Le Marais et le Village possèdent ainsi l’image moins valorisante de musées gays de l’acceptabilité et de quartiers plutôt « friqués » en langage presse gay. Ces deux aspects contrebalancent pendant toute la période les images plus enchantées du quartier populaire, authentique et alternatif et connaissent surtout leur apogée depuis la fin des années 1990. L’image de la vitrine gay conformiste et touristique engage et traduit une conversion des identités gays depuis la revendication militante contestant les normes dominantes jusqu’au compromis de la visibilité acceptable et respectable vouée à la normalisation (Redoutey, 2004). Cette tension entre spécificités homosexuelles et intégration prend des formes différentes selon les deux terrains : le Village gai maintient davantage la spécificité gay des lieux, des ambiances et du quartier alors que le Marais parisien met davantage en scène la cohabitation et la confusion entre gays et hétérosexuels, y compris à travers la forme du débat et du conflit. La question de l’embourgeoisement pointe, elle aussi, l’un des effets de la gaytrification à travers l’effacement du populaire venant renforcer le changement d’image et de statut des gays dans l’ensemble de la société. Ces effets, fortement liés à la gentrification elle-même, sont nettement plus présents à Paris qu’à Montréal, la gentrification y ayant été plus précoce et plus intense.
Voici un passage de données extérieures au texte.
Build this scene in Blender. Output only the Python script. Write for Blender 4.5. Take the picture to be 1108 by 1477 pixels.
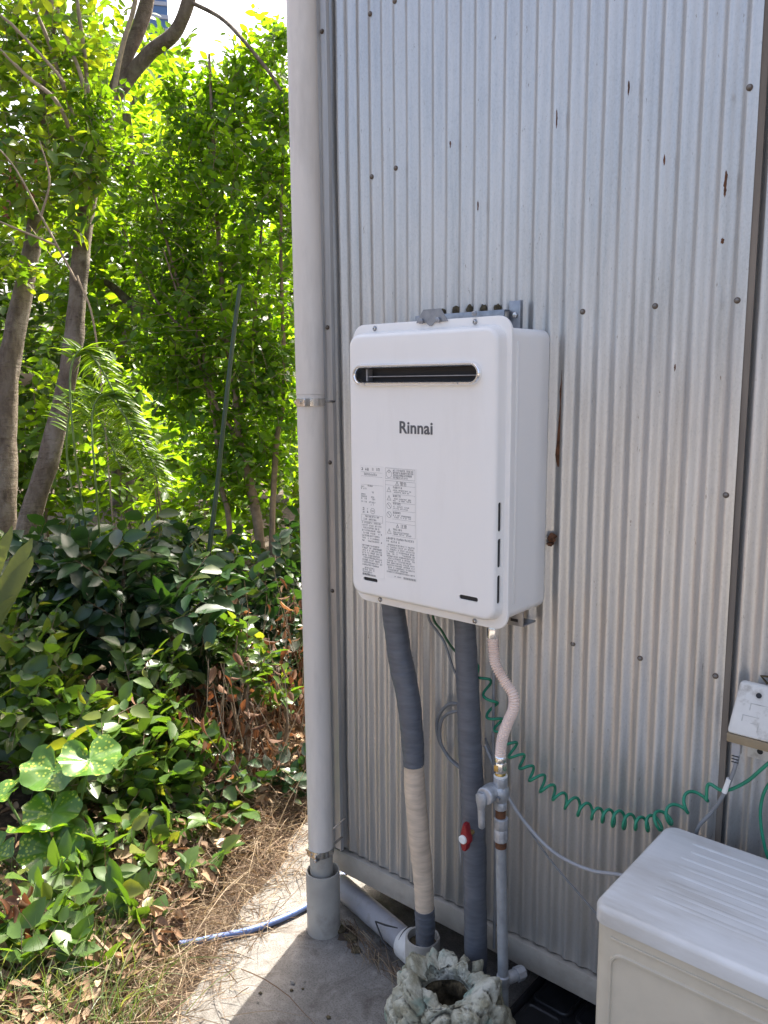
import bpy, bmesh, math, random
import numpy as np
from mathutils import Vector, Matrix, noise

# ------------------------------------------------------------------ clear
for o in list(bpy.data.objects):
    bpy.data.objects.remove(o)
scene = bpy.context.scene
COL = scene.collection
R = math.radians

# ------------------------------------------------------------------ camera
cd = bpy.data.cameras.new('camera')
cam = bpy.data.objects.new('camera', cd)
COL.objects.link(cam)
YAW, PITCH, ROLL, FPX = R(40.736), R(9.028), R(-0.489), 1173.5
fw = Vector((-math.sin(YAW) * math.cos(PITCH), math.cos(YAW) * math.cos(PITCH), -math.sin(PITCH)))
rt = Vector((math.cos(YAW), math.sin(YAW), 0))
up = rt.cross(fw)
rr = rt * math.cos(ROLL) + up * math.sin(ROLL)
ur = up * math.cos(ROLL) - rt * math.sin(ROLL)
cam.matrix_world = Matrix(((rr.x, ur.x, -fw.x, 1.32), (rr.y, ur.y, -fw.y, -1.305), (rr.z, ur.z, -fw.z, 1.28), (0, 0, 0, 1)))
cd.sensor_fit = 'VERTICAL'
cd.sensor_height = 32.0
cd.lens = FPX / 1477.0 * 32.0
cd.clip_start = 0.02
cd.clip_end = 2000
scene.camera = cam

# ------------------------------------------------------------------ light
SUN_AZ = math.atan2(-0.30, 0.954)      # measured from +Y towards +X
SUN_EL = R(54)
sd = Vector((math.sin(SUN_AZ) * math.cos(SUN_EL), math.cos(SUN_AZ) * math.cos(SUN_EL), math.sin(SUN_EL)))
world = bpy.data.worlds.new('World')
scene.world = world
world.use_nodes = True
wn = world.node_tree
wn.nodes.clear()
sky = wn.nodes.new('ShaderNodeTexSky')
sky.sky_type = 'NISHITA'
sky.sun_disc = False
sky.sun_elevation = SUN_EL
sky.sun_rotation = SUN_AZ % (2 * math.pi)
sky.air_density = 0.8
sky.dust_density = 8.0
sky.ozone_density = 0.1
bg = wn.nodes.new('ShaderNodeBackground')
bg.inputs['Strength'].default_value = 0.15
wo = wn.nodes.new('ShaderNodeOutputWorld')
wn.links.new(sky.outputs[0], bg.inputs[0])
wn.links.new(bg.outputs[0], wo.inputs[0])
sl = bpy.data.lights.new('sun', 'SUN')
sl.energy = 4.3
sl.angle = R(0.53)
sl.color = (1.0, 0.95, 0.86)
sun = bpy.data.objects.new('sun', sl)
COL.objects.link(sun)
sun.location = (-5, 10, 12)
sun.rotation_euler = sd.to_track_quat('Z', 'Y').to_euler()

scene.view_settings.view_transform = 'Standard'
scene.view_settings.look = 'None'
scene.view_settings.exposure = 1.88
scene.view_settings.gamma = 1.0
scene.view_settings.use_curve_mapping = False
scene.render.engine = 'CYCLES'
scene.cycles.max_bounces = 8
scene.cycles.transmission_bounces = 6
scene.cycles.use_denoising = True

# ------------------------------------------------------------------ materials
def new_mat(name):
    m = bpy.data.materials.new(name)
    m.use_nodes = True
    nt = m.node_tree
    b = nt.nodes['Principled BSDF']
    return m, nt, b

def node(nt, t, **kw):
    n = nt.nodes.new(t)
    for k, v in kw.items():
        setattr(n, k, v)
    return n

def ramp(nt, stops, fac=None, interp='LINEAR'):
    n = nt.nodes.new('ShaderNodeValToRGB')
    n.color_ramp.interpolation = interp
    el = n.color_ramp.elements
    while len(el) > 1:
        el.remove(el[-1])
    el[0].position = stops[0][0]; el[0].color = (*stops[0][1], 1)
    for p, c in stops[1:]:
        e = el.new(p); e.color = (*c, 1)
    if fac is not None:
        nt.links.new(fac, n.inputs[0])
    return n

def coords(nt, scale=(1, 1, 1), kind='Object', rot=(0, 0, 0)):
    tc = node(nt, 'ShaderNodeTexCoord')
    mp = node(nt, 'ShaderNodeMapping')
    mp.inputs['Scale'].default_value = scale
    mp.inputs['Rotation'].default_value = rot
    nt.links.new(tc.outputs[kind], mp.inputs[0])
    return mp.outputs[0]

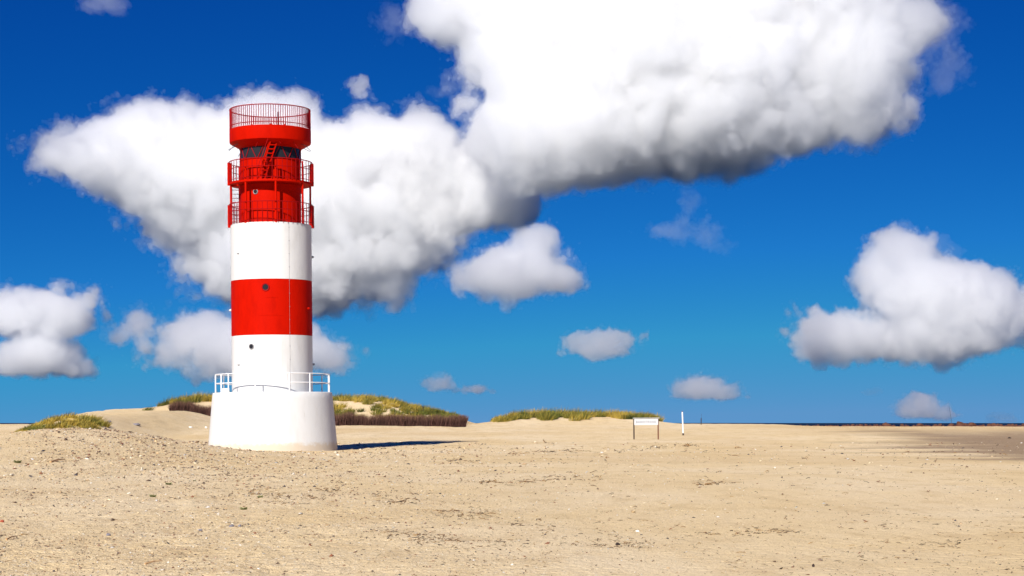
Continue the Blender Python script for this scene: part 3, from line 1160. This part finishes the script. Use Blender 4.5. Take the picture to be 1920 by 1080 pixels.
def cloud(label, D, ell, amp, scale, vox, shells, seed, k=None, fine=.73, lean=0., wisp=True):
    """ell: (px, py, rx, ry, depth, rz) lobes in metres-per-photo-pixel units at distance D"""
    s = D / F
    rng, rng2 = np.random.default_rng(seed), np.random.default_rng(seed + 500)
    E = []
    for e in ell:
        px, py, rx, ry = e[:4]
        dz = e[4] if len(e) > 4 else 0
        rz = e[5] if len(e) > 5 else (rx + ry) * .55
        E.append((((px - 960) * s, D + dz * s, CZ + (793 - py) * s), (rx * s, rz * s, ry * s)))
    amp *= s; scale *= s; vox *= s
    k = (k if k is not None else 20) * s
    pad = amp * 2.2
    lo = np.array([min(c[i] - r_[i] for c, r_ in E) - pad for i in range(3)])
    hi = np.array([max(c[i] + r_[i] for c, r_ in E) + pad for i in range(3)])
    vs = np.array((vox, vox * 1.6, vox))
    E = [((c[0], c[1] + lean * (c[2] - E[0][0][2]), c[2]), r_) for c, r_ in E]
    lo[1] = min(c[1] - r_[1] for c, r_ in E) - pad
    hi[1] = max(c[1] + r_[1] for c, r_ in E) + pad
    sh = [int(v) for v in np.ceil((hi - lo) / vs)]
    ax = [(lo[i] + np.arange(sh[i]) * vs[i]).astype(np.float32) for i in range(3)]
    f = None
    for c, r_ in E:
        q_ = [((ax[i] - c[i]) / r_[i]) ** 2 for i in range(3)]
        d = (np.sqrt(q_[0][:, None, None] + q_[1][None, :, None] + q_[2][None, None, :]) - 1) * np.float32(min(r_))
        if f is None: f = d
        else:
            h = np.maximum(k - np.abs(f - d), 0) / k
            f = np.minimum(f, d) - h * h * (k / 4)
    f2 = None
    if wisp:
        zc = .5 * (lo[2] + hi[2])
        f2 = f + (.75 * amp + 1.6 * amp * np.clip((zc - ax[2]) / (.25 * (hi[2] - lo[2])), 0, 1)).astype(np.float32)[None, None, :]
        w_, aw = scale * .75, amp * 1.5
        for _ in range(5):
            n_ = lattice((sh[0], sh[2], sh[1]), [w_ / vs[0], w_ / vs[2], 2 * w_ / vs[1]], rng2)
            n_ = n_.transpose(0, 2, 1) if n_.shape != tuple(sh) else n_
            f2 -= n_ * np.float32(aw * .6)
            w_ *= .5; aw *= .62
    a = amp
    first = True
    while scale / vox > 1.5:
        n_ = lattice((sh[0], sh[2], sh[1]), [scale / vs[0], scale / vs[2], (2.2 if scale / vox > 24 else 1.1) * scale / vs[1]], rng)   # tensordot order
        n_ = n_.transpose(0, 2, 1) if n_.shape != tuple(sh) else n_
        f -= (n_ * .55 if first else (np.abs(n_) - .55)) * np.float32(a)
        first = False
        scale *= .52; a *= fine
    H_ = hi[2] - lo[2] - 2 * pad
    f = f + (.9 * amp * np.clip((lo[2] + pad + .22 * H_ - ax[2]) / (.25 * H_), 0, 1.5)).astype(np.float32)[None, None, :]
    root = None
    for (nm_, iso, mat) in shells + ([('wisp', 0, WISP)] if wisp else []):
        g_ = openvdb.FloatGrid(1e3)
        g_.copyFromArray(np.ascontiguousarray(np.clip((f2 if nm_ == 'wisp' else f) - iso * s, -50, 50)))
        P_, T3, Q4 = g_.convertToPolygons(0.0, 0.0)
        if len(P_) == 0: continue
        P_ = lo + P_ * vs
        me = np_mesh(nm_, P_, quads=Q4, tris=T3, mat=mat)
        o = link(nm_, me, root)
        if root is None:
            root = o
            tag(o, label, 'cloud', kind='thing')
    return root


FOG1 = cloud_mat('cloud_fog', .085, .77)
CORE = cloud_mat('cloud_core_fog', .05, .78)
VEIL = cloud_mat('cloud_veil_fog', .016, .85)
WISP = cloud_mat('cloud_wisp_fog', .0055, .9, .2)
DC = 1500.
BIG = [('cloud', -6, FOG1), ('core', -16, CORE), ('veil', 4, VEIL)]
SML = [('cloud', -4, FOG1), ('core', -11, CORE), ('veil', 2, VEIL)]
THIN = [('cloud', 0, VEIL), ('core', -5, FOG1)]

cloud('wide white cloud bank behind the lighthouse top', DC, [
    (150, 285, 92, 46), (98, 272, 46, 30), (265, 270, 105, 74), (370, 262, 110, 68), (500, 250, 100, 76), (545, 215, 58, 50), (300, 225, 60, 38), (640, 300, 115, 78),
    (430, 345, 165, 92), (300, 345, 100, 66), (335, 420, 80, 62), (450, 440, 130, 85), (570, 400, 160, 105), (720, 305, 110, 82),
    (795, 265, 55, 70), (860, 325, 95, 80), (940, 345, 80, 80), (760, 400, 120, 75), (710, 485, 105, 52), (560, 510, 150, 70),
    (450, 520, 95, 62), (890, 405, 75, 50), (590, 565, 120, 34)], 20, 95, 2.1, BIG, 1, k=50, lean=.12)
cloud('huge white cloud filling the top of the sky', DC - 60, [
    (870, 15, 85, 60), (950, 120, 105, 95), (1050, 225, 125, 105), (960, 275, 90, 70), (1010, 320, 95, 52), (1130, 305, 130, 56), (1250, 300, 120, 44),
    (1330, 265, 165, 66), (1460, 245, 105, 54), (1510, 262, 50, 32), (1200, 120, 210, 150), (1420, 110, 190, 120), (1590, 80, 130, 100), (1625, 150, 70, 55), (1700, 30, 70, 55),
    (1100, 20, 190, 90), (1400, -30, 260, 90), (1330, 185, 200, 80)], 20, 105, 2.1, BIG, 2, k=80, lean=.5)
cloud('single white cloud right of the lighthouse', DC - 300, [
    (970, 510, 98, 52), (1008, 458, 48, 42), (1045, 522, 50, 38), (895, 522, 52, 32), (955, 550, 60, 30)], 14, 60, 1.7, SML, 3)
cloud('tall white cloud at the right edge of the sky', DC - 350, [
    (1690, 485, 55, 46), (1650, 515, 42, 40), (1735, 560, 100, 80), (1830, 575, 95, 74), (1905, 590, 65, 58), (1600, 640, 92, 44),
    (1528, 648, 36, 32), (1720, 635, 115, 52), (1820, 625, 90, 46)], 19, 75, 1.7, SML, 4)
cloud('white cloud low at the left edge of the sky, upper one', DC, [
    (85, 582, 90, 44), (20, 590, 75, 46), (160, 564, 30, 32), (120, 612, 55, 26)], 15, 65, 1.7, SML, 5)
cloud('white cloud low at the left edge of the sky, lower one', DC, [
    (55, 670, 100, 36), (145, 692, 32, 20), (-10, 682, 65, 36)], 13, 60, 1.7, SML, 6)
cloud('white cloud low behind the lighthouse shaft', DC - 360, [
    (265, 602, 44, 40), (232, 624, 40, 28), (350, 622, 80, 44), (425, 640, 110, 54), (330, 662, 70, 34), (560, 645, 75, 52),
    (615, 665, 50, 34), (400, 692, 90, 26), (490, 655, 90, 50)], 14, 65, 1.7, SML, 7)
cloud('small white cloud above the beach sign', DC - 300, [(1110, 648, 50, 26), (1160, 640, 34, 18)], 11, 45, 1.5, [('cloud', 0, VEIL), ('core', -5, FOG1)], 8)
cloud('small flat cloud low above the white post', DC - 300, [(1315, 728, 50, 22), (1362, 740, 30, 14)], 9, 40, 1.4, [('cloud', 0, VEIL), ('core', -5, FOG1)], 9)
cloud('faint flat cloud low over the brushwood fence', DC, [(826, 720, 28, 15), (878, 731, 42, 10)], 8, 35, 1.5, [('cloud', 0, VEIL), ('core', -4, FOG1)], 10)
cloud('small cloud on the horizon by the leaning pole', DC, [(1722, 757, 32, 24), (1756, 776, 30, 15), (1700, 776, 24, 15)], 10, 40, 1.4, THIN, 11)
cloud('thin torn wisp of cloud in the blue right of centre', 1150., [(1255, 438, 42, 14), (1318, 440, 44, 22), (1348, 465, 26, 16), (1285, 405, 14, 20)], 17, 50, 1.6, [('cloud', 2, WISP), ('core', -9, WISP)], 12)
cloud('torn thin veil hanging at the right end of the huge cloud', 1150., [(1750, 60, 44, 46), (1780, 120, 30, 40), (1690, 190, 36, 30), (740, 45, 26, 20), (840, 170, 26, 14)], 18, 55, 1.6, [('cloud', 0, WISP), ('core', -9, WISP)], 17)
cloud('little wisp of cloud above the wide cloud bank', DC, [(680, 165, 22, 20), (705, 190, 18, 10)], 12, 40, 1.6, THIN, 13)
cloud('faint wisp at the upper left corner of the sky', DC, [(190, 6, 30, 14), (215, 20, 14, 8)], 10, 40, 1.6, [('cloud', 0, WISP), ('core', -5, WISP)], 14)
cloud('tiny faint cloud under the tall cloud at right', DC, [(1627, 735, 18, 9)], 7, 30, 1.4, [('cloud', 0, VEIL)], 15)
cloud('faint cloud top on the horizon at the right edge', DC, [(1885, 786, 24, 9)], 6, 30, 1.4, [('cloud', 0, VEIL)], 16)
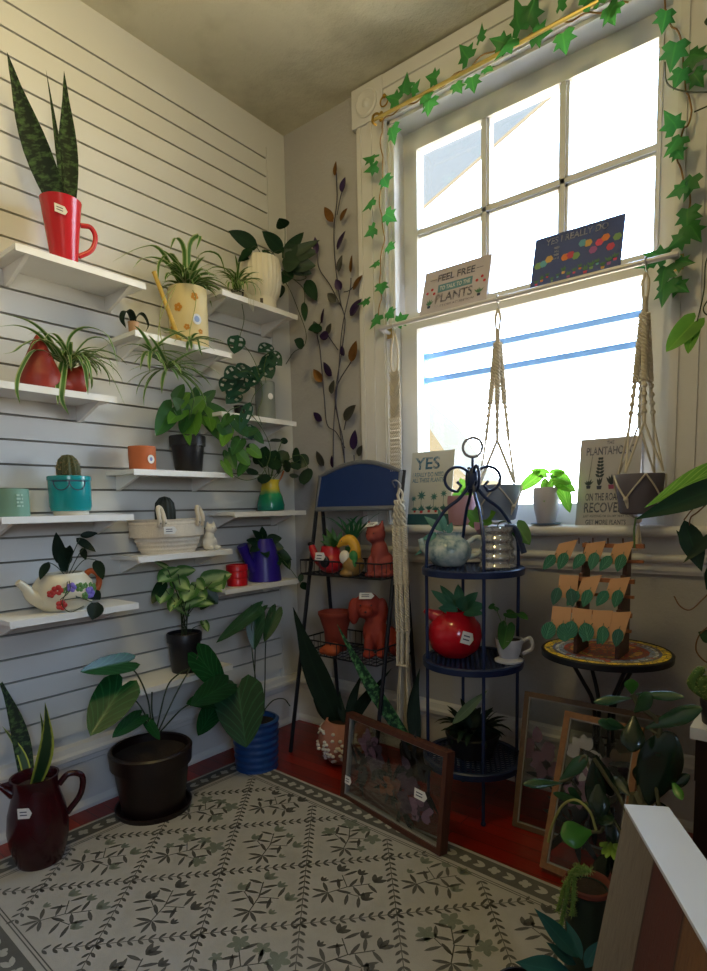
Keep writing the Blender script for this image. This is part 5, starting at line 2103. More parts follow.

Le pouvoir symbolique des gays dans les processus de gentrification apparaît sur un mode ambigu : s’ils ont conscience d’une responsabilité dans la disparition des attributs valorisant du Marais et du Village et d’un rôle dans les mutations de l’image du quartier, les gays semblent aussi déconcertés et souvent critiques devant ces transformations qui interrogent in fine le sens de leur regroupement spatial dans les quartiers gays, souvent désignés comme des « ghettos ».

Notes
42.

Nous avons pu le constater lors d’une visite de ce type lors du séjour à Montréal au printemps 2007.